Originally Posted by
Mal
I really, really dislike this idea. Do we let baseball pitchers bring slightly heavier or lighter balls to the game and pitch with them? Do we let hockey teams choose the puck they play with on their home ice? Should we let teams adjust the laces to suit their quarterback's specifications, too? How about allowing them to file down the little dimples all over it? IMHO, a football is supposed to be a standardized piece of equipment. The preferences of individual quarterbacks shouldn't even come into the picture. The balls should have a uniform feel and size and pressure. I don't even like the idea of separate balls for kickers and punters. I think there should be one set of league provided footballs, attended to by a league employed officials crew member, used for both teams' offensive possessions. All the balls should be gathered up by the league official at halftime, the pressure in them checked, and then returned to a sideline location attended to by a league person.
Back to the topic, TampaDuke's knocking it out of the park in this thread. It's not a criminal matter - there's no due process here, and the standard is whatever the heck the NFL decides it to be. Bostondevil, sorry, but the Pats and everyone around them look pathetic in their response to the report. Kraft's losing everyone's respect with his theatrics. The primary responses from the organization and fans has been the loser's defense of "everyone's cheating" combined with "the Colts are the real bad guy here!" And, sorry to say, as I'm sure this is all bothersome, but I find it hard to swallow your assertion upthread that Tom Brady (Tom Brady! Literally, the biggest star in the entire league; a man who brings in countless millions to the entire ownership group) had "no way to defend himself" in this episode. He chose not to defend himself. Most likely because he either knew he didn't have much of a defense, he figured that no smoking gun could really ever be found (especially without his help) in this sort of investigation, or he assumed that the worst possible result would be exactly where we are now: reputational hit, possible fine and miss a couple games.
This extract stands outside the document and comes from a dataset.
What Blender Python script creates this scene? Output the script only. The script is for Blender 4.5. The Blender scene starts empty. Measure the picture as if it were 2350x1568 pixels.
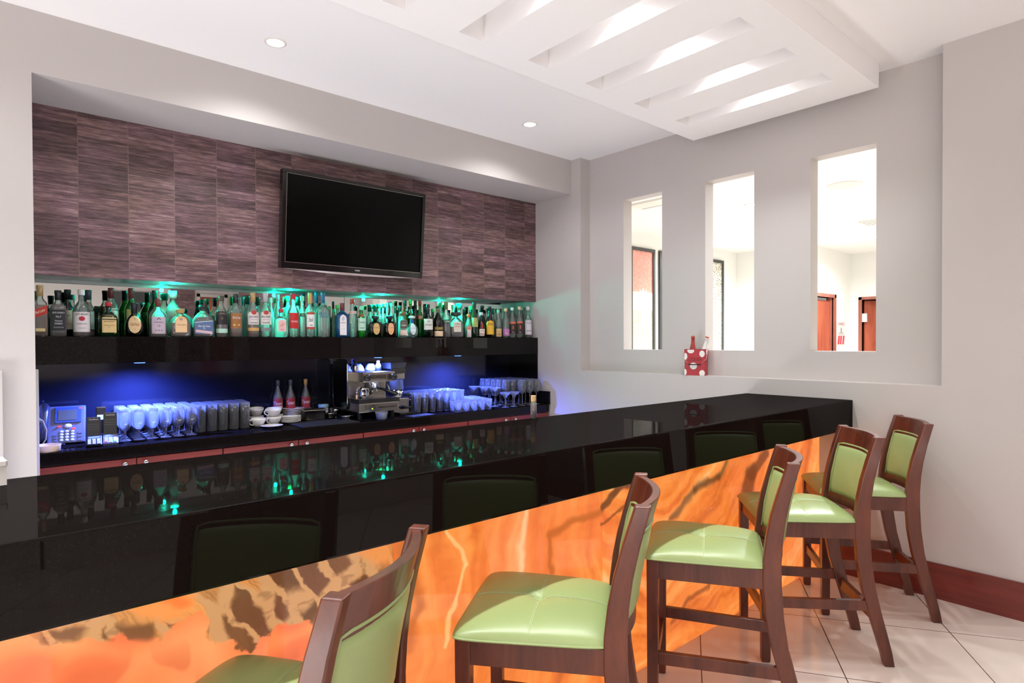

The Pats would have been much better off if they'd just owned up to this, placed the blame on a sometimes overzealous striving to find any and all ways to win and noting that in this instance they went a little too far, and then focused on minimizing the actual transgression (which is, in the grand scheme of things, not that big of a deal, and they probably would have clobbered the Colts even if their footballs had been filled with lead). Instead they've (a) allowed a fairly trivial transgression to grow and grow in the minds of the broader public, to the point it's become just a step down from Chick Gandil or something, and (b) let the classic "it's not the crime, it's the coverup" storyline build and then fester. So their entire offseason has been spent feeding the impression of everyone outside of New England that they're arrogant and think they're above the law of the league.